It
all started with my sister Barbara whose favorite game was playing ‘house’.
We’d arrange rocks in the pattern of walls in a nearby copse of trees where a
soft expanse of fallen pine needles made a cozy backdrop – in our mind, luxurious
wall-to-wall carpeting. Then we’d change the walls. ‘We need a door here,’ my
sister would insist, ‘a window over there.’
So
the rocks would move to form a whole new configuration. And it would go on and
on, including the furnishings. A ‘sofa’, a ‘chair’ made of more rocks, and sometimes
in a burst of creativity, a real card table swiftly carried to the spot that she’d
drape with towels to simulate the illusion of an intimate boudoir.
I
don’t think my brother Tim ever joined us, disdaining Barb’s ‘domestic arts’ in
favor of his usual, decidedly more manly pursuits: making model airplanes that
actually flew, building skyscrapers with his Erector set, conducting smelly
chemical and/or dazzling electrical experiments that awed and shocked but which
never truly allured me – science moron that I am.
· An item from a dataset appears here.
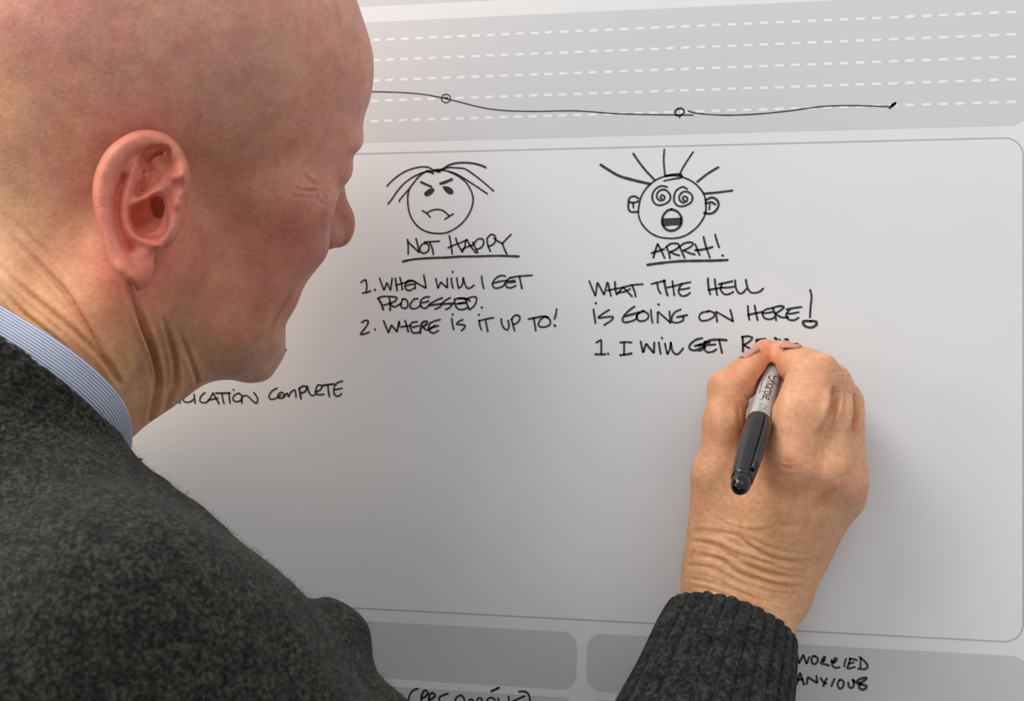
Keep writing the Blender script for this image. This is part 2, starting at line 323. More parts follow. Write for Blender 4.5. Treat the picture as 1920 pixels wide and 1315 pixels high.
write('handwriting', [['W1.4',(60,1110),(130,1085),(210,1080),(285,1085)],[(70,1100),(55,1150),(80,1205),(140,1205),(180,1180)],['W1.2',(0,1140),(80,1135),(170,1130)],[(0,1195),(40,1180),(70,1150)],[(210,1085),(225,1150),(240,1215)],
  ['W1.3',(450,1050),(455,1120),(455,1200)],[(445,1055),(500,1045),(550,1060),(520,1100),(465,1135)],[(470,1140),(530,1170),(590,1165),(640,1130)],['W1.4',(595,1085),(640,1078),(685,1075)],[(600,1090),(590,1130),(620,1135),(660,1125)],
  ['W1.5',(785,1065),(800,1075)],['W1.4',(890,1078),(915,1080)],[(830,1080),(860,1110),(890,1150)],['W1.5',(975,1130),(1015,1128)]], D_, sC, 1.15)
E1 = (300, 700); sE = 5.333
write('handwriting', [[(60,230),(80,270),(95,315)],[(150,250),(190,262),(200,300)],[(230,220),(240,280),(290,290),(340,260)],[(340,210),(345,250),(352,300)],
  [(450,195),(410,230),(400,280),(440,295),(480,280),(530,200)],['W1.2',(530,200),(560,250),(590,305)],[(480,270),(530,260),(580,250)],['W1.2',(560,200),(620,200),(700,198)],[(620,205),(628,260),(640,305)],[(690,200),(695,250),(700,300)],['W1.2',(735,165)],
  [(790,200),(745,220),(730,260),(760,285),(810,270),(820,230),(790,200)],[(820,300),(820,240),(870,225),(920,270),(965,300),(975,250),(940,195)],
  [(1170,150),(1120,180),(1090,230),(1110,262),(1160,250),(1210,220)],[(1215,190),(1180,215),(1190,250),(1230,245),(1240,210),(1215,190)],[(1235,245),(1270,200),(1285,235),(1310,190),(1350,170),(1360,240)],
  ['W1.2',(1395,150),(1400,200),(1410,255)],['W1.2',(1390,155),(1430,130),(1465,140),(1455,180),(1410,200)],[(1475,130),(1490,190),(1520,225),(1560,210)],[(1550,190),(1600,170),(1620,130),(1580,120),(1560,170),(1580,215),(1640,210)],
  ['W1.2',(1620,125),(1680,115),(1740,108)],[(1680,120),(1685,180),(1695,235)],[(1825,80),(1770,100),(1740,150),(1745,210),(1780,232),(1815,205)],[(1750,165),(1790,158),(1820,150)]], E1, sE, 1.0, 'handwritten words ending in COMPLETE under the chin')
write('handwriting', [['S',(160,200),(195,370),(280,190),(345,380),(400,240)],['W1.2','C',(500,220),(450,260),(450,340),(500,380),(560,340),(565,260)],
  ['W1.2',(700,310),(660,300),(690,240),(715,250),(680,320),(640,340),(640,370),(700,380),(790,410)],['W1.2',(890,350),(910,270),(940,270),(940,310),(890,350),(850,330)],['W1.2',(850,300),(860,400),(920,455),(1000,445)],
  [(1135,280),(1110,350),(1100,425)],['W1.2',(1215,275),(1195,370),(1160,460),(1230,460),(1310,440)],['W1.2',(1215,270),(1280,285),(1350,300)],[(1195,370),(1240,360),(1290,350)],
  [(1430,270),(1425,370),(1425,450)],['W1.2',(1405,240),(1490,310),(1560,400),(1550,460),(1480,485),(1380,470)]], (1480, 1210), 10.667, 1.05, 'handwritten word WORRIED')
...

Alas, all his Mister Wizard stuff gone to waste.
The
closest Tim came, I recall, was detailing to me one night his ‘ideal home’ that
would be nothing more than a series of rooms lined with open shelves from which
he could easily pluck socks, shoes, underclothes, knapsacks, arrowheads, weird
camping utensils, ham radios, razor blades, flashlights, cherry bombs, knives, swords,
machine guns, etc. – all his usual ‘essentials’ - without the necessity of
opening any cupboards or doors.
His
nightmarish scenario scared me so much for decades that I am still playing
‘house’ in my sister’s mode – only now the walls are three-dimensional and I
have real furniture to move around and to re-arrange.
I
was at it again this morning, taking advantage of Francesco’s temporary absence
to practice a little furniture realignment while the chief cat was away and I
could play. Target: the living room that, in my mind now, is more sensibly comfortable
by virtue of moving a beautiful antique bureau and two upholstered fauteuils that were languishing, unused,
in the other house; by shifting the sofa from the wall to in front of the
fireplace, adding a few lamps and other bric-a-brac, etc.
What
do you know? Playing ‘house’ is still loads of fun.